_AIM OF THE TASK_
Read the records and gather each line that includes "pixels".

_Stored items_
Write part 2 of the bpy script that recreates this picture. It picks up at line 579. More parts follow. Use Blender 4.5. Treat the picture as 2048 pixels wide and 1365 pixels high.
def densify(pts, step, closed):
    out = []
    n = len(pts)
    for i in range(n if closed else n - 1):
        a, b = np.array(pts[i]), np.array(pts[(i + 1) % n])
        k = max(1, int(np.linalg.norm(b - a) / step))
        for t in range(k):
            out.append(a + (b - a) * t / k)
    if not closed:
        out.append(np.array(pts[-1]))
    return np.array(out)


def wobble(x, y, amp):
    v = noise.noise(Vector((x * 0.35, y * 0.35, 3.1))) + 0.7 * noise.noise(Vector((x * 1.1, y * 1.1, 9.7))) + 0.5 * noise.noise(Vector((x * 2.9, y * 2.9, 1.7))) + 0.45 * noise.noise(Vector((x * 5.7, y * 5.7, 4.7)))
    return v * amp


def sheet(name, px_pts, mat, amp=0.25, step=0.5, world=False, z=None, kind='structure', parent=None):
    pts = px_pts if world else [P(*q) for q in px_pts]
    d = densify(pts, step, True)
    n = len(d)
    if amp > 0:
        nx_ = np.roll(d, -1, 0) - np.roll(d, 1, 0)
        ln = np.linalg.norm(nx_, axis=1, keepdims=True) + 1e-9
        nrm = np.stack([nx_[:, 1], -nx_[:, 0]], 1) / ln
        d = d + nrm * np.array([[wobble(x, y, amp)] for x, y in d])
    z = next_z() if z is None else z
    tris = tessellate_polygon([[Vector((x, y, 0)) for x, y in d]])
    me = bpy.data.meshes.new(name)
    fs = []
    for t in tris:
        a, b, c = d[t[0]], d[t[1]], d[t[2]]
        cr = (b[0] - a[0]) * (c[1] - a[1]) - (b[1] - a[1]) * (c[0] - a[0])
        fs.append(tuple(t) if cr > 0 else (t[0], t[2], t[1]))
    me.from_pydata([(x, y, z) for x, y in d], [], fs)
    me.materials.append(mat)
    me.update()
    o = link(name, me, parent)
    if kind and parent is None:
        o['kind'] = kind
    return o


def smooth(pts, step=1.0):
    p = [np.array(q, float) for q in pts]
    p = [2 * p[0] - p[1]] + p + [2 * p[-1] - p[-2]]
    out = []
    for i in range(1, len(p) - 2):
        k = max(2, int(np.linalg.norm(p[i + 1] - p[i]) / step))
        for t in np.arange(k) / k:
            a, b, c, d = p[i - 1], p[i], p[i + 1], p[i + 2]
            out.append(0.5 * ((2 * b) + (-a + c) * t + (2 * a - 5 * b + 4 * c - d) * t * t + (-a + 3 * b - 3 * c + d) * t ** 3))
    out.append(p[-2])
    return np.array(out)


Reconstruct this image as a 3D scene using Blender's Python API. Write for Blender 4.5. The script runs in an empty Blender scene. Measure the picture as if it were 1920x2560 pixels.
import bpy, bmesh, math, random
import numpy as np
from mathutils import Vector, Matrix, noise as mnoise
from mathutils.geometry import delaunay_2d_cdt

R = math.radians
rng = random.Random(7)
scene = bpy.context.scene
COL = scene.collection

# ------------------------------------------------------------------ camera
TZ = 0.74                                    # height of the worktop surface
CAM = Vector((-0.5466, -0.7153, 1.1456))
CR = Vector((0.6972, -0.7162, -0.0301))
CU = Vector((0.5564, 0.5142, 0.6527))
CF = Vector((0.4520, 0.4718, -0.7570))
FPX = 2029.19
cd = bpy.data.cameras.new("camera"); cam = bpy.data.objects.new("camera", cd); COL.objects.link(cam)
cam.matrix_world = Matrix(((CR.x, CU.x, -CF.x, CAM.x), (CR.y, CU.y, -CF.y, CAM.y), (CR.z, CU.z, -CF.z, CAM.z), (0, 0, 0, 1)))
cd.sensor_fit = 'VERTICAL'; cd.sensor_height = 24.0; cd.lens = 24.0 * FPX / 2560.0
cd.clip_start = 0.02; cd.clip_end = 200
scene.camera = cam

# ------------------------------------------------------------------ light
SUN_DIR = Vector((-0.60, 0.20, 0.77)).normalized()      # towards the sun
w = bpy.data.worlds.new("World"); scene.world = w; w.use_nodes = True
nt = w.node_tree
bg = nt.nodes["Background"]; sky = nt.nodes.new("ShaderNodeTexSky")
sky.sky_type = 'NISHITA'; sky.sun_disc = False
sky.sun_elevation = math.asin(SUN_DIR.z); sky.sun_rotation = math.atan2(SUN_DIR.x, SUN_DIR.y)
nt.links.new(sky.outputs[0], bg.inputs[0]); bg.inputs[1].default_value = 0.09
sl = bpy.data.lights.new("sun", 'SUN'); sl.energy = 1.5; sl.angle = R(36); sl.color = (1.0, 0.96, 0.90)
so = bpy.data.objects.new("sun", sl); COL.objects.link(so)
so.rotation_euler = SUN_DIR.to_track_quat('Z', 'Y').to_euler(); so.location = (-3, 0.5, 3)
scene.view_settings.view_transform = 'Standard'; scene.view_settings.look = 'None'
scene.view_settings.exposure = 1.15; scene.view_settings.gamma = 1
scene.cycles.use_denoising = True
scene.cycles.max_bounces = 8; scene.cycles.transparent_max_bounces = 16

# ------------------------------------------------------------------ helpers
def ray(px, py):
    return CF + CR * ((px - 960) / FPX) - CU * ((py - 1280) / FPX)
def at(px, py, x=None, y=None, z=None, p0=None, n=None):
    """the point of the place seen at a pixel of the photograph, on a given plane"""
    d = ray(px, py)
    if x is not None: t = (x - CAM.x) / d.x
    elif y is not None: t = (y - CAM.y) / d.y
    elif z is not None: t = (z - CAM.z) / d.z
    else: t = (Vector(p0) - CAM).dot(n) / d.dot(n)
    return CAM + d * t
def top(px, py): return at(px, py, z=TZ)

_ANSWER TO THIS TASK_
Write part 2 of the bpy script that recreates this picture. It picks up at line 579. More parts follow. Use Blender 4.5. Treat the picture as 2048 pixels wide and 1365 pixels high.
Reconstruct this image as a 3D scene using Blender's Python API. Write for Blender 4.5. The script runs in an empty Blender scene. Measure the picture as if it were 1920x2560 pixels.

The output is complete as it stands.